Information shown:
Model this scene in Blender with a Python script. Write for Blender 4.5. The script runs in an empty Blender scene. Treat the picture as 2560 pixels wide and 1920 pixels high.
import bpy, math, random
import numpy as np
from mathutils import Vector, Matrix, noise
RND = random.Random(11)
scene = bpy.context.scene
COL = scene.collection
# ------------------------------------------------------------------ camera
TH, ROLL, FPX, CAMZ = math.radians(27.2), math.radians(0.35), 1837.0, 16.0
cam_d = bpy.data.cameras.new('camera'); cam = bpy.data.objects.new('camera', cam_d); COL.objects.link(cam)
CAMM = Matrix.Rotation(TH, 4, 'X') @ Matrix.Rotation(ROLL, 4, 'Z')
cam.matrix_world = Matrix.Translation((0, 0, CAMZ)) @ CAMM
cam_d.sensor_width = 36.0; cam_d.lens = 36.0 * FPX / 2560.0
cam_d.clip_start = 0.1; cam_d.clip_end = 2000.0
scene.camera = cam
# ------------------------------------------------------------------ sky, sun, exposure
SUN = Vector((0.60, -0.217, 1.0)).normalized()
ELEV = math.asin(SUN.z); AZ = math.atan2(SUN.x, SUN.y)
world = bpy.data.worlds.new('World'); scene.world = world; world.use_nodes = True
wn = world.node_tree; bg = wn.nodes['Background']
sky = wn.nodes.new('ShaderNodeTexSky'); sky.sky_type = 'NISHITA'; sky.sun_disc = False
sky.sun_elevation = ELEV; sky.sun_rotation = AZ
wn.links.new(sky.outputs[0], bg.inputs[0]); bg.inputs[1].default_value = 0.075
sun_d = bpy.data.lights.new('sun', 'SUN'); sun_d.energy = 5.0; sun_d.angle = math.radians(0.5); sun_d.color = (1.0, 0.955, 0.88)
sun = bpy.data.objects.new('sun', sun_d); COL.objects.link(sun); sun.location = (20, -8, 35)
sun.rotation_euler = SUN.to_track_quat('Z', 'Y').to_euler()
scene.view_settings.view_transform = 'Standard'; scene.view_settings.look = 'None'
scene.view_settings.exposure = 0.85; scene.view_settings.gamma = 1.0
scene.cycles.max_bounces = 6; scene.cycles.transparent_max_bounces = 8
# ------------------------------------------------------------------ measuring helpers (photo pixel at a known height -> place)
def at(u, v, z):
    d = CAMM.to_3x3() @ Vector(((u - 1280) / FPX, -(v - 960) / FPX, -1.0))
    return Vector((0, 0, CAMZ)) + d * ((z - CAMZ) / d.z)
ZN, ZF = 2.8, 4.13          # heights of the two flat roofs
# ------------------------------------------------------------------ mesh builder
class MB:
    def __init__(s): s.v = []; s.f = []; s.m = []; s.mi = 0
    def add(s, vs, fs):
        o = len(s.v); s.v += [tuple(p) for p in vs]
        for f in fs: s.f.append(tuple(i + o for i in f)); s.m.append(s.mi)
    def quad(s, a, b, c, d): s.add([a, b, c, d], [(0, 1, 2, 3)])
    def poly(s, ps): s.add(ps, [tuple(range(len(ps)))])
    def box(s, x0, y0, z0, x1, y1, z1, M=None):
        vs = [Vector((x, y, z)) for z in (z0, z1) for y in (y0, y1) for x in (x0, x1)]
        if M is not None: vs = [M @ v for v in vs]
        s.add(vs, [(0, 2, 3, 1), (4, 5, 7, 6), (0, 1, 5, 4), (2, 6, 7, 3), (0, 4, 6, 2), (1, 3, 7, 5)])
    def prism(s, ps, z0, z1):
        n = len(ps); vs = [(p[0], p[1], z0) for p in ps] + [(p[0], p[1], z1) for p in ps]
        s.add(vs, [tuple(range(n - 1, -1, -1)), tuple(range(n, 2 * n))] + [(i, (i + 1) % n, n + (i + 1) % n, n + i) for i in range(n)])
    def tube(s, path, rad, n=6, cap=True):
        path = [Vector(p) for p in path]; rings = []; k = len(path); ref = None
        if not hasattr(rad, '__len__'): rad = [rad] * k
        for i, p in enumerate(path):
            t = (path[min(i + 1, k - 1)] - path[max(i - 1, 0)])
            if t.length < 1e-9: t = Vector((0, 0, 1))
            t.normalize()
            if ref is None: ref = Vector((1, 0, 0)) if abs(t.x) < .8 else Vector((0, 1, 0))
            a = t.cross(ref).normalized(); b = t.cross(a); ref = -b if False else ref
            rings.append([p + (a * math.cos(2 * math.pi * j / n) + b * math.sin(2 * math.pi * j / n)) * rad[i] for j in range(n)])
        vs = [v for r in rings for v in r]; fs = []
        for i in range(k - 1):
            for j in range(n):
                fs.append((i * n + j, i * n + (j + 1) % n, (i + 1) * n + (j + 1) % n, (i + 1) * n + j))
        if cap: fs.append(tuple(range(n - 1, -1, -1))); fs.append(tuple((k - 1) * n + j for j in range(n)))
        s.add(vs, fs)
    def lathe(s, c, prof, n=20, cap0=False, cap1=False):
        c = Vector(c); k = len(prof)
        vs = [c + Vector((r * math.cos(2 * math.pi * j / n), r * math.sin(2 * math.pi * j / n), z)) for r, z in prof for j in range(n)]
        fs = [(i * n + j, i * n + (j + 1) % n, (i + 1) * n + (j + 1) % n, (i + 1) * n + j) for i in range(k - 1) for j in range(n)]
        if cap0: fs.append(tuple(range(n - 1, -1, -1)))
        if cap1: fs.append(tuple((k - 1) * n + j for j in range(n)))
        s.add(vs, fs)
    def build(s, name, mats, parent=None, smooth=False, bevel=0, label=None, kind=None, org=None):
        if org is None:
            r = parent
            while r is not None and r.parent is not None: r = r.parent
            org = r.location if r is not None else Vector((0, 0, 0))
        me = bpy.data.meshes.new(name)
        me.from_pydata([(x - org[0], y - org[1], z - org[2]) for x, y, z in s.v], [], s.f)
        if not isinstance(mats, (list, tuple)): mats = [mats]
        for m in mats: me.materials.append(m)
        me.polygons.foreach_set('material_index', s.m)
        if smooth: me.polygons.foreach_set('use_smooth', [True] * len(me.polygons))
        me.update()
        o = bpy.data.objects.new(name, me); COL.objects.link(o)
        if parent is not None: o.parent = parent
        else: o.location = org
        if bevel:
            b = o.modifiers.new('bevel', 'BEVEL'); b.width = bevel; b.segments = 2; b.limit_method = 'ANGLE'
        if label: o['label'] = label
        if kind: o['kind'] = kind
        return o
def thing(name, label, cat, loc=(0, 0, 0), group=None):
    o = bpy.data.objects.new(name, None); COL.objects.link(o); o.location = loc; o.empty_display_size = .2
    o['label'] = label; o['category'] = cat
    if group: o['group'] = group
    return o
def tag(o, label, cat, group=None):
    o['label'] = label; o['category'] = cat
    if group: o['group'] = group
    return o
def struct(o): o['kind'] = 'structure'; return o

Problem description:
Restate the whole listing exactly.

Result:
Model this scene in Blender with a Python script. Write for Blender 4.5. The script runs in an empty Blender scene. Treat the picture as 2560 pixels wide and 1920 pixels high.
import bpy, math, random
import numpy as np
from mathutils import Vector, Matrix, noise
RND = random.Random(11)
scene = bpy.context.scene
COL = scene.collection
# ------------------------------------------------------------------ camera
TH, ROLL, FPX, CAMZ = math.radians(27.2), math.radians(0.35), 1837.0, 16.0
cam_d = bpy.data.cameras.new('camera'); cam = bpy.data.objects.new('camera', cam_d); COL.objects.link(cam)
CAMM = Matrix.Rotation(TH, 4, 'X') @ Matrix.Rotation(ROLL, 4, 'Z')
cam.matrix_world = Matrix.Translation((0, 0, CAMZ)) @ CAMM
cam_d.sensor_width = 36.0; cam_d.lens = 36.0 * FPX / 2560.0
cam_d.clip_start = 0.1; cam_d.clip_end = 2000.0
scene.camera = cam
# ------------------------------------------------------------------ sky, sun, exposure
SUN = Vector((0.60, -0.217, 1.0)).normalized()
ELEV = math.asin(SUN.z); AZ = math.atan2(SUN.x, SUN.y)
world = bpy.data.worlds.new('World'); scene.world = world; world.use_nodes = True
wn = world.node_tree; bg = wn.nodes['Background']
sky = wn.nodes.new('ShaderNodeTexSky'); sky.sky_type = 'NISHITA'; sky.sun_disc = False
sky.sun_elevation = ELEV; sky.sun_rotation = AZ
wn.links.new(sky.outputs[0], bg.inputs[0]); bg.inputs[1].default_value = 0.075
sun_d = bpy.data.lights.new('sun', 'SUN'); sun_d.energy = 5.0; sun_d.angle = math.radians(0.5); sun_d.color = (1.0, 0.955, 0.88)
sun = bpy.data.objects.new('sun', sun_d); COL.objects.link(sun); sun.location = (20, -8, 35)
sun.rotation_euler = SUN.to_track_quat('Z', 'Y').to_euler()
scene.view_settings.view_transform = 'Standard'; scene.view_settings.look = 'None'
scene.view_settings.exposure = 0.85; scene.view_settings.gamma = 1.0
scene.cycles.max_bounces = 6; scene.cycles.transparent_max_bounces = 8
# ------------------------------------------------------------------ measuring helpers (photo pixel at a known height -> place)
def at(u, v, z):
    d = CAMM.to_3x3() @ Vector(((u - 1280) / FPX, -(v - 960) / FPX, -1.0))
    return Vector((0, 0, CAMZ)) + d * ((z - CAMZ) / d.z)
ZN, ZF = 2.8, 4.13          # heights of the two flat roofs
# ------------------------------------------------------------------ mesh builder
class MB:
    def __init__(s): s.v = []; s.f = []; s.m = []; s.mi = 0
    def add(s, vs, fs):
        o = len(s.v); s.v += [tuple(p) for p in vs]
        for f in fs: s.f.append(tuple(i + o for i in f)); s.m.append(s.mi)
    def quad(s, a, b, c, d): s.add([a, b, c, d], [(0, 1, 2, 3)])
    def poly(s, ps): s.add(ps, [tuple(range(len(ps)))])
    def box(s, x0, y0, z0, x1, y1, z1, M=None):
        vs = [Vector((x, y, z)) for z in (z0, z1) for y in (y0, y1) for x in (x0, x1)]
        if M is not None: vs = [M @ v for v in vs]
        s.add(vs, [(0, 2, 3, 1), (4, 5, 7, 6), (0, 1, 5, 4), (2, 6, 7, 3), (0, 4, 6, 2), (1, 3, 7, 5)])
    def prism(s, ps, z0, z1):
        n = len(ps); vs = [(p[0], p[1], z0) for p in ps] + [(p[0], p[1], z1) for p in ps]
        s.add(vs, [tuple(range(n - 1, -1, -1)), tuple(range(n, 2 * n))] + [(i, (i + 1) % n, n + (i + 1) % n, n + i) for i in range(n)])
    def tube(s, path, rad, n=6, cap=True):
        path = [Vector(p) for p in path]; rings = []; k = len(path); ref = None
        if not hasattr(rad, '__len__'): rad = [rad] * k
        for i, p in enumerate(path):
            t = (path[min(i + 1, k - 1)] - path[max(i - 1, 0)])
            if t.length < 1e-9: t = Vector((0, 0, 1))
            t.normalize()
            if ref is None: ref = Vector((1, 0, 0)) if abs(t.x) < .8 else Vector((0, 1, 0))
            a = t.cross(ref).normalized(); b = t.cross(a); ref = -b if False else ref
            rings.append([p + (a * math.cos(2 * math.pi * j / n) + b * math.sin(2 * math.pi * j / n)) * rad[i] for j in range(n)])
        vs = [v for r in rings for v in r]; fs = []
        for i in range(k - 1):
            for j in range(n):
                fs.append((i * n + j, i * n + (j + 1) % n, (i + 1) * n + (j + 1) % n, (i + 1) * n + j))
        if cap: fs.append(tuple(range(n - 1, -1, -1))); fs.append(tuple((k - 1) * n + j for j in range(n)))
        s.add(vs, fs)
    def lathe(s, c, prof, n=20, cap0=False, cap1=False):
        c = Vector(c); k = len(prof)
        vs = [c + Vector((r * math.cos(2 * math.pi * j / n), r * math.sin(2 * math.pi * j / n), z)) for r, z in prof for j in range(n)]
        fs = [(i * n + j, i * n + (j + 1) % n, (i + 1) * n + (j + 1) % n, (i + 1) * n + j) for i in range(k - 1) for j in range(n)]
        if cap0: fs.append(tuple(range(n - 1, -1, -1)))
        if cap1: fs.append(tuple((k - 1) * n + j for j in range(n)))
        s.add(vs, fs)
    def build(s, name, mats, parent=None, smooth=False, bevel=0, label=None, kind=None, org=None):
        if org is None:
            r = parent
            while r is not None and r.parent is not None: r = r.parent
            org = r.location if r is not None else Vector((0, 0, 0))
        me = bpy.data.meshes.new(name)
        me.from_pydata([(x - org[0], y - org[1], z - org[2]) for x, y, z in s.v], [], s.f)
        if not isinstance(mats, (list, tuple)): mats = [mats]
        for m in mats: me.materials.append(m)
        me.polygons.foreach_set('material_index', s.m)
        if smooth: me.polygons.foreach_set('use_smooth', [True] * len(me.polygons))
        me.update()
        o = bpy.data.objects.new(name, me); COL.objects.link(o)
        if parent is not None: o.parent = parent
        else: o.location = org
        if bevel:
            b = o.modifiers.new('bevel', 'BEVEL'); b.width = bevel; b.segments = 2; b.limit_method = 'ANGLE'
        if label: o['label'] = label
        if kind: o['kind'] = kind
        return o
def thing(name, label, cat, loc=(0, 0, 0), group=None):
    o = bpy.data.objects.new(name, None); COL.objects.link(o); o.location = loc; o.empty_display_size = .2
    o['label'] = label; o['category'] = cat
    if group: o['group'] = group
    return o
def tag(o, label, cat, group=None):
    o['label'] = label; o['category'] = cat
    if group: o['group'] = group
    return o
def struct(o): o['kind'] = 'structure'; return o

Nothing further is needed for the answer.